Das Verkehrsministerium habe das Parlament nicht über mögliche Probleme bei der Bezahlung von privaten Firmen bei der LKW-Maut informiert, kritisierte Kirsten Lühmann, die verkehrspolitische Sprecherin der SPD, im Dlf. Lühmann erwartet einen teuren Rechtsstreit.

Kirsten Lühmann im Gespräch mit Dirk Müller |
    Verkehrsschild mit der Aufschrift Maut
    LKW-Maut (picture-alliance/zb/Patrick Pleul)

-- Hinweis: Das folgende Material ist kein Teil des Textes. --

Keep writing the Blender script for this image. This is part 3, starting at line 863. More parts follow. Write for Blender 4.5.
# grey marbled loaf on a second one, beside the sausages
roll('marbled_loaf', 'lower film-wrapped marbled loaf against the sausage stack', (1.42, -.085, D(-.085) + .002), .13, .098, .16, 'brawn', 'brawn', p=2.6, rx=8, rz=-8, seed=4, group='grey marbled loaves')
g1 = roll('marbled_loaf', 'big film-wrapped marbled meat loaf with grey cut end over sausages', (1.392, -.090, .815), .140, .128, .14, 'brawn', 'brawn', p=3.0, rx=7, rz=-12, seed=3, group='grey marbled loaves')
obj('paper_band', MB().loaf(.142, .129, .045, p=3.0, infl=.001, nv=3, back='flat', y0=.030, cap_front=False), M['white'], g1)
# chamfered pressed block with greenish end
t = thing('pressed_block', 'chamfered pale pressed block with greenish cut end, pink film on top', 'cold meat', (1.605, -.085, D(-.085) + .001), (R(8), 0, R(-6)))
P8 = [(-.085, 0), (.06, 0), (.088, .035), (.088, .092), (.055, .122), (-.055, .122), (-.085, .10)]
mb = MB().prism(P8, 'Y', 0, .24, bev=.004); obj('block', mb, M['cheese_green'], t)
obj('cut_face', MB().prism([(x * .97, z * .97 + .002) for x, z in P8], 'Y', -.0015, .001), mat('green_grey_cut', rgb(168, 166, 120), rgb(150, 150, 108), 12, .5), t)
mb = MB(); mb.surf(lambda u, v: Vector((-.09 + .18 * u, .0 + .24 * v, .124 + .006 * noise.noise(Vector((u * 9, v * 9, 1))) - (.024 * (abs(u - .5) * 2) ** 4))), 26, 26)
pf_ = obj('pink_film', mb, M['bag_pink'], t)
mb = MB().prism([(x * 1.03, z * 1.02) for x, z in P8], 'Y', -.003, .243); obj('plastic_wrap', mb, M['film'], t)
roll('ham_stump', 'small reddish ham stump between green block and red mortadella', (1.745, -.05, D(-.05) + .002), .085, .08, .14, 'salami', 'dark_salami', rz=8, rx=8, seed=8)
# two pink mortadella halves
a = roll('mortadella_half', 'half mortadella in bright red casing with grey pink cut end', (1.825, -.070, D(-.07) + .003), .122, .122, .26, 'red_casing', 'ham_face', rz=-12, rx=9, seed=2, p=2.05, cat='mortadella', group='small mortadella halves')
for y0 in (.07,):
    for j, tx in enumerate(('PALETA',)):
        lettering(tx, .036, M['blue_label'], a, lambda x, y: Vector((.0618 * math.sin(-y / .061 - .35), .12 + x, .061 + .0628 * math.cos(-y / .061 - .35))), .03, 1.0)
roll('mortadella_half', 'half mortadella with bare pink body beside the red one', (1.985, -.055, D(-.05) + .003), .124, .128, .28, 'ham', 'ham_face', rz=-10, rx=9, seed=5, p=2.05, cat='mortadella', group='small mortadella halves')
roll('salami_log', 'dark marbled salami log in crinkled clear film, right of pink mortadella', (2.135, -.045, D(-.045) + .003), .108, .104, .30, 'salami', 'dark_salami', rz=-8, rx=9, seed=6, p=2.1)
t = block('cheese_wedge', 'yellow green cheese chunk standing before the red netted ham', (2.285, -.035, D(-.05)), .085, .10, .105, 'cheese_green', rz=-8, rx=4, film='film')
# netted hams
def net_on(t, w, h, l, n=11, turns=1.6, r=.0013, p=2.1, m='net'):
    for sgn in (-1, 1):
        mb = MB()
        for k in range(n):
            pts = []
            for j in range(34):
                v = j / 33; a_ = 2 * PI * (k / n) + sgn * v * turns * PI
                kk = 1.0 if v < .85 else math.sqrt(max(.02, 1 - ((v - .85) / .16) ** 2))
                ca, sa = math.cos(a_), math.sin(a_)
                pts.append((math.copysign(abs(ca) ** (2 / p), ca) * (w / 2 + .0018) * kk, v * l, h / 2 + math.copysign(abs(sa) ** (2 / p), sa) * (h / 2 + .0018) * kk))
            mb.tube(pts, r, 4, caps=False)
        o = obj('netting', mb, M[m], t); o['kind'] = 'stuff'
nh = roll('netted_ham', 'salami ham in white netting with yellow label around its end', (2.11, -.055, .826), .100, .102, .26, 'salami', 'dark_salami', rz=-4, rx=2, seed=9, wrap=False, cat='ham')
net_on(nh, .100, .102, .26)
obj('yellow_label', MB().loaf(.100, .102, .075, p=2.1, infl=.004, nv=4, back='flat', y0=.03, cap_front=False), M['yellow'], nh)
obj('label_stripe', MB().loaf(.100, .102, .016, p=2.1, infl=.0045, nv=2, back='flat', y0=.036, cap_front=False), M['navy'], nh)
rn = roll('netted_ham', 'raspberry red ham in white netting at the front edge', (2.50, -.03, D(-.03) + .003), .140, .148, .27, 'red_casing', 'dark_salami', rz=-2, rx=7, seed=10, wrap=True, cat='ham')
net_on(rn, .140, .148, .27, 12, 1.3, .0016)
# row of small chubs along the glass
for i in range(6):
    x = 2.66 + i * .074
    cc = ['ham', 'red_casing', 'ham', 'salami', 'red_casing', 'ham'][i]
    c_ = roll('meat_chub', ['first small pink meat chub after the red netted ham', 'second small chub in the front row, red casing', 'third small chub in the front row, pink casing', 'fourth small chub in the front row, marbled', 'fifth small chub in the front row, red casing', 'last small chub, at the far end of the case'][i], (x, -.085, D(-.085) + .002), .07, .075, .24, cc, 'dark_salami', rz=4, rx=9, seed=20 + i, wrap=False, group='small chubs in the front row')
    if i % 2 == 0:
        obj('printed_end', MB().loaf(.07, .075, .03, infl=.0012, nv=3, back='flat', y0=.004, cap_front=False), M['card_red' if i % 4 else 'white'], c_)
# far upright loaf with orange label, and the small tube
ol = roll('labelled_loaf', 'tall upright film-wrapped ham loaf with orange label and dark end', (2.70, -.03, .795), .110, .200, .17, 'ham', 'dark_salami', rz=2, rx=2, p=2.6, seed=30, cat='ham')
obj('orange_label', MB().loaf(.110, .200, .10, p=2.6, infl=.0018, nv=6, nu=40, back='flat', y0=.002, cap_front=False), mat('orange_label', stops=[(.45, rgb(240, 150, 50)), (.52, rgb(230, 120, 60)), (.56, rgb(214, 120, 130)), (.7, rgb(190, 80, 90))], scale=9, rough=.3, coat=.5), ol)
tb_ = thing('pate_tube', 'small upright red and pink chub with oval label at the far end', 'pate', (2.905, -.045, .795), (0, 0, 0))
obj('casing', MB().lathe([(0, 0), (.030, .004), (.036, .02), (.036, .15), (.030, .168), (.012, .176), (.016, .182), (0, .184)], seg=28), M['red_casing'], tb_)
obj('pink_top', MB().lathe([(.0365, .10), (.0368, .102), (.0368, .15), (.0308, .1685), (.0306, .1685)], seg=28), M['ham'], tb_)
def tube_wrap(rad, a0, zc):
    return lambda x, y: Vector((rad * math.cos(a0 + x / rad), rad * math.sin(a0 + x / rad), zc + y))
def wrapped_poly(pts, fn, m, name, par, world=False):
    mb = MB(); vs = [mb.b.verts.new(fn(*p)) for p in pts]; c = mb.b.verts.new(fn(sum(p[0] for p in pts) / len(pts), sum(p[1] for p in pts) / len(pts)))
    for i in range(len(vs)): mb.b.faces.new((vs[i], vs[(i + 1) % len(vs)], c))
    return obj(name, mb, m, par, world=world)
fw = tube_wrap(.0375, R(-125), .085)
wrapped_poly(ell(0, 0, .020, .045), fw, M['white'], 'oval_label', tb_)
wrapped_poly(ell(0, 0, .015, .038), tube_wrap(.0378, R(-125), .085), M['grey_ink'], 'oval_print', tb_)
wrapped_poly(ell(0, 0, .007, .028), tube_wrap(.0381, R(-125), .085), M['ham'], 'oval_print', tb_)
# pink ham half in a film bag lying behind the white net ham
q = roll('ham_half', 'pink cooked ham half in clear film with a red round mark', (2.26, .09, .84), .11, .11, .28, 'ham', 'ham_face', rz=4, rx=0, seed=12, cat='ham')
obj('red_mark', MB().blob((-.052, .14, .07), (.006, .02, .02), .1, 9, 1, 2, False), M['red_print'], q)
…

    Dirk Müller: Diesmal geht es nicht um 500, 600 oder auch 700 Millionen Euro, wie im Fall der drohenden Pleite der privaten Autobahngesellschaft A1 Mobil, die die enge finanzielle Verzahnung von Staat und freien Unternehmen wieder in Frage gestellt hat. Aber es geht wieder um das Bundesverkehrsministerium.
    Es geht um Autobahnen, um die Maut, auch um Alexander Dobrindt. Die "Süddeutsche Zeitung" hat darüber berichtet. Danach sollen private Autobahnbetreiber bestimmter Streckenabschnitte viel mehr Geld aus der Maut bekommen haben als ihnen zusteht. Von zehn Millionen Euro ist da die Rede.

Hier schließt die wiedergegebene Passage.